ISO 14001 uses risk management to address potential adverse effects (threats) and potential beneficial effects (opportunities). Within the defined scope of the environmental management system, the organization determines the environmental aspects of its activities, products and services that it can control and those that it can influence, along with the associated environmental impacts within a life cycle perspective(6). There is also a new energy management standard, ISO 50001:2018 (7).

If a company wants to formally address risk management issues, ISO 31000:2018 can be added to the high-level structure. An Ethical Trade SaaS solution will have already incorporated this standard into the management system. The SaaS solution will incorporate the most widely used and current international standards along with the GRI Standard disclosures. Any Sedex information that is not in the standards can be verified in what Sedex provides and inserted into the high-level structure with a reference back to Sedex.

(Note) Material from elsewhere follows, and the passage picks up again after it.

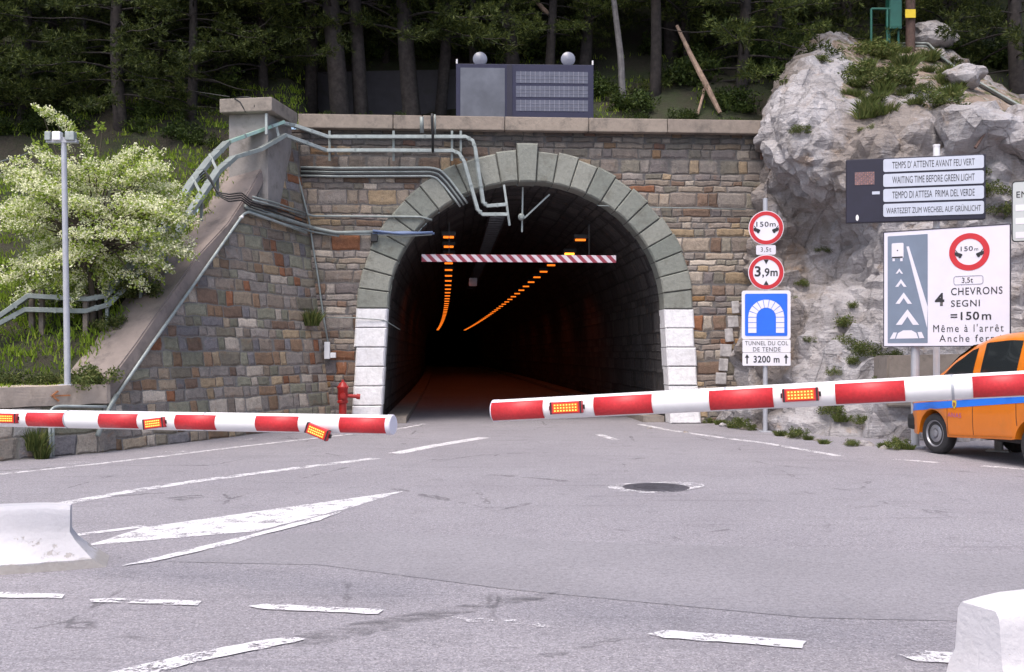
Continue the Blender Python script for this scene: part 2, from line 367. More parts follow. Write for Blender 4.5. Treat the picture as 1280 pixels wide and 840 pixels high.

Organizations seeking to more effectively prepare for a Sedex ethical trade audit can take a new approach by using an Ethical Trade SaaS solution to improve their ability for managing the environmental impacts that stem from their direct and indirect business activities. By creating the requisite environmental objectives, and determining the best means for achieving and monitoring them, they will gain greater clarity as to how to work with the Sedex Suppler Workbook. Any independent auditor conducting an ethical trade audit can view the summary information prior to the facility visit to better plan the audit while the supplier organization will have all of the information available to support the environmental and energy elements of the initiative. SIP

Editorial Note:
In this blog article, we are using the environmental area of the Sedex ethical trading approach to illustrate how orderly the program could be if the international high-level structure was also used in the other three streams: labor; health and safety; and business ethics.
By doing so, the four streams can be directly comparable in any organization or supply chain. The high-level structure also allows the supply chain to see important interconnections between the four and to view each participating company facility through its different internal and external contexts as well as its engagement with its unique set of stakeholders.
Risk management is built into the entire SaaS solution's evaluation framework. SIP

  1. Sedex and Verite. N.D. Sedex Supplier Workbook; Part 3 Environmental Standards.
  2. Pojasek, R.B. 2017. Organizational Risk Management and Sustainability – A Practical Step-by-Step Guide. Boca Raton FL: CRC Press.
  3. ISO. 2015. Overview of ISO 14001:2015 Environmental Management System Standard. Geneva: ISO.
  4. Pojasek, R.B. 2019. How New Risk Management Helps Leaders Master Uncertainty. New York, NY: Business Expert Press.
  5. ISO. 2018. Risk Management Guidelines. ISO 31000. Geneva: ISO.
  6. ISO. 2015. Environmental Management Systems – Requirements with Guidance for Use. ISO 14001:2015. Geneva: ISO.
  7. ISO. 2018. Overview of ISO 50001:2018 Energy Management Systems – Requirements with Guidance for Use.